Selain di atas juga masih ada lagi yang lain antaranya ambalat serta pulau nipa, tetapai karena kasus tersebut telah di bahas oleh dosen pengampu maka saya hanya akan menulis secara ringkas saja.

5.      Batas Daratan Indonesia-Malaysia mengenai Ambalat
Sengketa Ambalat ini diakibatkan oleh negara Malaysia yang ingin merebut Ambalat karena keistimewaan Ambalat yang memiliki kakayaan laut dan bawah laut, khususnya untuk pertambangan minyak. Hal ini dapat dibuktikan ketika Malaysia membuat peta baru pada tahun 1969 yang memasukan pulau Sipadan dan Ligitan pada wilayah negaranya, tentu negara Indonesia tidak terima dengan pengakuan sepihak tanpa dasar aturan yang jelas. Pengajuan sepihak itu membuat Indonesia tidak mengakui peta baru Malaysia tersebut. Lalu Indonesia menyelesaikan sengketa ini dengan penandatanganan kembali Persetujuan Tapal batas Laut Indonesia dan Malaysia.

Penyelesaian:
Malaysia kembali membuat sengketa dengan Indonesia atas pembuatan peta baru pada tahun 1979 yang secara sepihak membuat perbatasan maritimnya sendiri dengan memasukan blok maritim Ambalat ke dalam wilayahnya.
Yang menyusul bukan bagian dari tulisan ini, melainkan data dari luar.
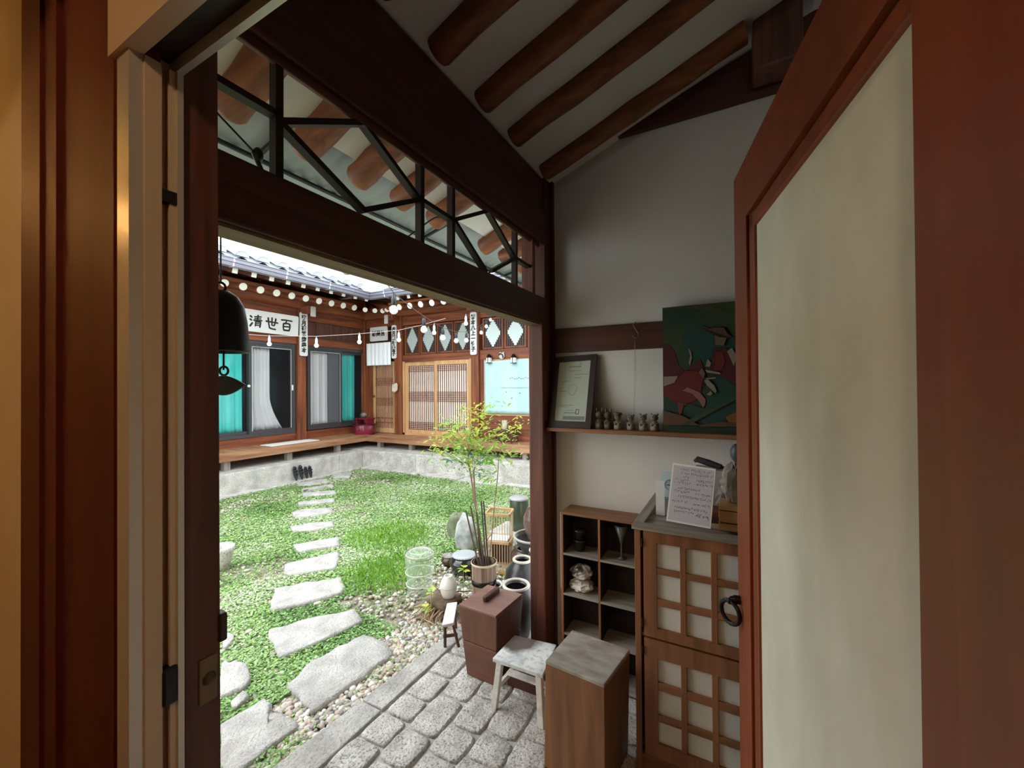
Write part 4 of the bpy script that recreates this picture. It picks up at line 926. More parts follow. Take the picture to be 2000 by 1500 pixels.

Indonesia kembali tidak mengakui peta baru Malaysia karena melanggar perjanjian yang telah disepakati. Ancaman perbatasan yang dilakukan Malaysia ini semakin diperparah ketika Mahkamah Internasional menyatakan pulau Sipadan dan Ligitan yang berada di blok Ambalat dinyatakan bagian dari wilayah Malaysia. Namun Pulau Ambalat tetap berada dalam wilayah Indonesia.

6.      Batas Daratan Indonesia-Singapura mengenai Penambangan Pasir Pulau Nipa
Sengketa mengenai penambangan pasir laut di perairan sekitar Kepulaun Riau yang dilakukan oleh Singapura harus ditangani serius oleh pemerintah Indonesia. Penambangan pasir tersebut mengakibatkan kerusakan parah pada ekosistem pesisir pantai sehingga banyak para nelayan kita yang kehilangan mata pencaharian. Lebih parahnya penambangan pasir laut yang dilakukan itu mengancam keberadaan sejumlah pulau kecil di Indonesia karena telah ada kasus tenggelamnya pulau Nipah. Jika hal ini dibiarkan saja maka diatakutkan terjadi perubahan batas laut dengan Singapura karena perubahan geografis di Indonesia.

Penyelesaian:
Kementrian Pertahanan Mengkampanyekan Untuk Mereklamasi Pulau Nipa karena pada tahun 2004 sampai 2008 penduduk menjual pasir pantai Pulau Nipa kepada Singapura. Langkah KemHan ini menghabiskan dana lebih dari 300 Milyar Rupiah.